Die Landwirte bilden zwar das Fundament von Wirtschaft und Gesellschaft, werden aber finanziell von allen Seiten unter Druck gesetzt.
Einerseits durch die riesigen Monopole, die das Saatgut, den Dünger und die Maschinen kontrollieren. Andererseits durch die großen Monopole, die den Großteil ihrer Erzeugnisse aufkaufen.

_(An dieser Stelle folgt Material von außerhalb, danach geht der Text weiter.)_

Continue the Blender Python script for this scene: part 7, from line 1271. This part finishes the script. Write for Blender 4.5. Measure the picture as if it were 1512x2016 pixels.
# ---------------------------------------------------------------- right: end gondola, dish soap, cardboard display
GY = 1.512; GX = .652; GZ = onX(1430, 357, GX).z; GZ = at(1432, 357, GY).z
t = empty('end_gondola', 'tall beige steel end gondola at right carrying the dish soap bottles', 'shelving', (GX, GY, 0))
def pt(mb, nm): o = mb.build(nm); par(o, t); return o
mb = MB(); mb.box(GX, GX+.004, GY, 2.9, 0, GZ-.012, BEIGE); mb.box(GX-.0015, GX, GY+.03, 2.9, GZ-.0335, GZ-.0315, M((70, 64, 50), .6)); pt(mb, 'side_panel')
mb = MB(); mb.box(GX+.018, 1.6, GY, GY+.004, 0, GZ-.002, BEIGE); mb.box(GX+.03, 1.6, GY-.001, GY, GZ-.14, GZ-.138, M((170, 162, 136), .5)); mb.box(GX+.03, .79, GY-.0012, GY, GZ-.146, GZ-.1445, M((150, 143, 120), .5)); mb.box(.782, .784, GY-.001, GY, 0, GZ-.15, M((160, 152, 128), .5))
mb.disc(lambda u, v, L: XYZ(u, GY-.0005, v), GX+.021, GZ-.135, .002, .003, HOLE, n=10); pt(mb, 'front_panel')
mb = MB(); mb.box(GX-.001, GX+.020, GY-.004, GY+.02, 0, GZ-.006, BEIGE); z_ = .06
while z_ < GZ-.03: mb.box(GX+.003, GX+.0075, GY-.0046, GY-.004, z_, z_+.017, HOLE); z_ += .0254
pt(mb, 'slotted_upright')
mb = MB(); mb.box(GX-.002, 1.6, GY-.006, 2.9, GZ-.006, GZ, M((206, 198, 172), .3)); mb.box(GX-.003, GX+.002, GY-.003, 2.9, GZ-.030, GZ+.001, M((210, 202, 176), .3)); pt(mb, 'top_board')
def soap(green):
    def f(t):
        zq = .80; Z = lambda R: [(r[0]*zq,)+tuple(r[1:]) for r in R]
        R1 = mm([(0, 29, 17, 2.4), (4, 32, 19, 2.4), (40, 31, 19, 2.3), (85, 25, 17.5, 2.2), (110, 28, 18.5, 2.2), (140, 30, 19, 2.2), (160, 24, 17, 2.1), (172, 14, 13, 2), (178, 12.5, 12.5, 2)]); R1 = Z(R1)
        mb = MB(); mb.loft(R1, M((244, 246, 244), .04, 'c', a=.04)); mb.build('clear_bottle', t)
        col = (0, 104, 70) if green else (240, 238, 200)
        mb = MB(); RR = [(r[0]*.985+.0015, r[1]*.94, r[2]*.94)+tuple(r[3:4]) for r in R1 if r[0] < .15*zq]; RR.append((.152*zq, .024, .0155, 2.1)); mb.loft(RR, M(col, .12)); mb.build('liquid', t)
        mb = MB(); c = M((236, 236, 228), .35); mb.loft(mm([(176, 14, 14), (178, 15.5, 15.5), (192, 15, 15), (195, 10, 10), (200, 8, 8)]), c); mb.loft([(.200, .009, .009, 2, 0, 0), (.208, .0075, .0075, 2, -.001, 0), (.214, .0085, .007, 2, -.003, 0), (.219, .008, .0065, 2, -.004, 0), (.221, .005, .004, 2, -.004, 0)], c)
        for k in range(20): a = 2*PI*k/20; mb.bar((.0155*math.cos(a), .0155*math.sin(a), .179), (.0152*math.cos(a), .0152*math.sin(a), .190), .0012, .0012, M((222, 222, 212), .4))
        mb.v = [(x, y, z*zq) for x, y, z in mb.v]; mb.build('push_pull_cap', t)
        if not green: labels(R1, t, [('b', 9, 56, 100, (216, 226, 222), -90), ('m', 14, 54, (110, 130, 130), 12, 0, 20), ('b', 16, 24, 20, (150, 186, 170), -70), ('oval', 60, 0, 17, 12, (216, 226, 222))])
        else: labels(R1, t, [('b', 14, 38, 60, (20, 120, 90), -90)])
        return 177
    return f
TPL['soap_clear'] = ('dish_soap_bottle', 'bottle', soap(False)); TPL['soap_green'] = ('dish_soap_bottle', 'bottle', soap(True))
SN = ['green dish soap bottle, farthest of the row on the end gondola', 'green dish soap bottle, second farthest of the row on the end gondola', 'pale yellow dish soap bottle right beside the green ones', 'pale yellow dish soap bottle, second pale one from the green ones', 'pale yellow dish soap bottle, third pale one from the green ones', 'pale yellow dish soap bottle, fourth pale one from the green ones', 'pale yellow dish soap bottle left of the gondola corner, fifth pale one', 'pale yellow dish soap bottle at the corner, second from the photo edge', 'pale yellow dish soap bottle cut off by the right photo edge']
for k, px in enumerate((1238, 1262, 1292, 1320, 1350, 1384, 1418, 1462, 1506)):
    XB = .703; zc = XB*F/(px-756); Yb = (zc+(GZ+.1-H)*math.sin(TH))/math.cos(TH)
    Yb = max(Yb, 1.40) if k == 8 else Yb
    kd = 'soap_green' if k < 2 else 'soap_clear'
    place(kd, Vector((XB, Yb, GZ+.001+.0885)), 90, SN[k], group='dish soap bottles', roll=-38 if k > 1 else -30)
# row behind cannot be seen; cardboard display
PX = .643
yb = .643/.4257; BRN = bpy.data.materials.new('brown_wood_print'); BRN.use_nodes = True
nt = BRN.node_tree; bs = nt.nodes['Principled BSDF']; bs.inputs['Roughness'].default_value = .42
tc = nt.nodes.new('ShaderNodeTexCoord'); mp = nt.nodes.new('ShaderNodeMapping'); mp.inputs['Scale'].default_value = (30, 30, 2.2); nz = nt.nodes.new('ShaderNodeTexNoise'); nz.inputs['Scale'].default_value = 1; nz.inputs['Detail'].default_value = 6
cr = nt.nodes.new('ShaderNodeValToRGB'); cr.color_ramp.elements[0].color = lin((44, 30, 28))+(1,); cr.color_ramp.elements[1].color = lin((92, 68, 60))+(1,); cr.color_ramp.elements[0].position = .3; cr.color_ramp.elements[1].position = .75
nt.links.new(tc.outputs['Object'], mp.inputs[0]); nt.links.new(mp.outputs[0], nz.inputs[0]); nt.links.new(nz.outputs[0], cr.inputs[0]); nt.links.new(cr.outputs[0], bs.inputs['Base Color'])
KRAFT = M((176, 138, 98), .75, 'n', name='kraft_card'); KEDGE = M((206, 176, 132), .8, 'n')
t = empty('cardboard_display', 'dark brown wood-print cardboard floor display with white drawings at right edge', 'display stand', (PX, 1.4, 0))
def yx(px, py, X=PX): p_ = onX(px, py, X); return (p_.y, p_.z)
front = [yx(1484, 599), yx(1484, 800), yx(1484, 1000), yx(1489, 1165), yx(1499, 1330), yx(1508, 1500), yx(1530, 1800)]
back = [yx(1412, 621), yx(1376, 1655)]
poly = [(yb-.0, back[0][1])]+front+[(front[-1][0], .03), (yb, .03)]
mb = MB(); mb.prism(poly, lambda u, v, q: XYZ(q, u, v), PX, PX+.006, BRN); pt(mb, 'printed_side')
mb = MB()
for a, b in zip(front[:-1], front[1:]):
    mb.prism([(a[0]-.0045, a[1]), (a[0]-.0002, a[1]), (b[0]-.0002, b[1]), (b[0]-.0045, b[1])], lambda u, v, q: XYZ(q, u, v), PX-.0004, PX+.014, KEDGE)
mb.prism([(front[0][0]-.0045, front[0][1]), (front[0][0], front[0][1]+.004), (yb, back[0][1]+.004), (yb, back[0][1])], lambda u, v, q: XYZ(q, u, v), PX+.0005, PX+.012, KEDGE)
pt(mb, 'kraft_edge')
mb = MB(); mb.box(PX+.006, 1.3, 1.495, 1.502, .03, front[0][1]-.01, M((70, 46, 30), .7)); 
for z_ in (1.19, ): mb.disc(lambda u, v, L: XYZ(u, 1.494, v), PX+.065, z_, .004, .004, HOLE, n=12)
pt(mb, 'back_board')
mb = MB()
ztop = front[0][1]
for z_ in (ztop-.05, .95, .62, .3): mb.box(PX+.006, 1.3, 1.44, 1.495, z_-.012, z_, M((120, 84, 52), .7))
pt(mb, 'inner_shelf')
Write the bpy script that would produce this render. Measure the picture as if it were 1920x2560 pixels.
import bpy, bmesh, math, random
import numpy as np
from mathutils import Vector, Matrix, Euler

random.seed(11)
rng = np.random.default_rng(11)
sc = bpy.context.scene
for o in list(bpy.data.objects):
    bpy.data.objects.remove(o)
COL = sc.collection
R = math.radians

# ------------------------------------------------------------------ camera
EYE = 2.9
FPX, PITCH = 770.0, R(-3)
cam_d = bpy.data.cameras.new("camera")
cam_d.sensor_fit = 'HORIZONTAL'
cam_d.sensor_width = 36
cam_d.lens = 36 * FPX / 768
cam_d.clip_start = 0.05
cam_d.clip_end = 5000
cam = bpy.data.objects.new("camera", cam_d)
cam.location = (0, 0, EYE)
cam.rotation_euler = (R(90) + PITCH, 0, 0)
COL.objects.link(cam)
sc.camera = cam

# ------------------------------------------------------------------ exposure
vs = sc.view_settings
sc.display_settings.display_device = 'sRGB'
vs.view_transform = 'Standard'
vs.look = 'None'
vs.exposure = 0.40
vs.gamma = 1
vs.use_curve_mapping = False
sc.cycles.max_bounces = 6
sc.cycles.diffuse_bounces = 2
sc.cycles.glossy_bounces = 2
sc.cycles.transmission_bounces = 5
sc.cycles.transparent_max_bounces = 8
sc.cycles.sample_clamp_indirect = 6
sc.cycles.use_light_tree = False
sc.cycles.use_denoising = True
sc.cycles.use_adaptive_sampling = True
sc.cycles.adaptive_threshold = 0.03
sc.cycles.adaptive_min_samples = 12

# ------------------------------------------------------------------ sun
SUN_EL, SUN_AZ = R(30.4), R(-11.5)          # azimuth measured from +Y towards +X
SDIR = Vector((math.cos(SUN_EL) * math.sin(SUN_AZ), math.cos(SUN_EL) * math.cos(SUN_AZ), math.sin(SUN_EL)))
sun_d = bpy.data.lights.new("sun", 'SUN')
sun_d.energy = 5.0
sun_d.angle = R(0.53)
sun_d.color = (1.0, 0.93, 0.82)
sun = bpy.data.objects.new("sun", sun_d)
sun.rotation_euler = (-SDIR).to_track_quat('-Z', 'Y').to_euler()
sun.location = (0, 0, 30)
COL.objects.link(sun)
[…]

Gleichzeitig ist die Nachfrage aus Übersee aufgrund des globalen Handelskrieges versiegt.
Die US-Landwirte erleben wirklich einen „perfekten Sturm“, und infolgedessen verlieren die meisten Betriebe Geld und die Pleiten häufen sich.
„Wir befinden uns mitten in der schlimmsten Wirtschaftskrise, die ich in meinen 50 Jahren erlebt habe“, sagte John Hansen, der Präsident der Nebraska Farmers Union, letzte Woche auf einer Regionalversammlung.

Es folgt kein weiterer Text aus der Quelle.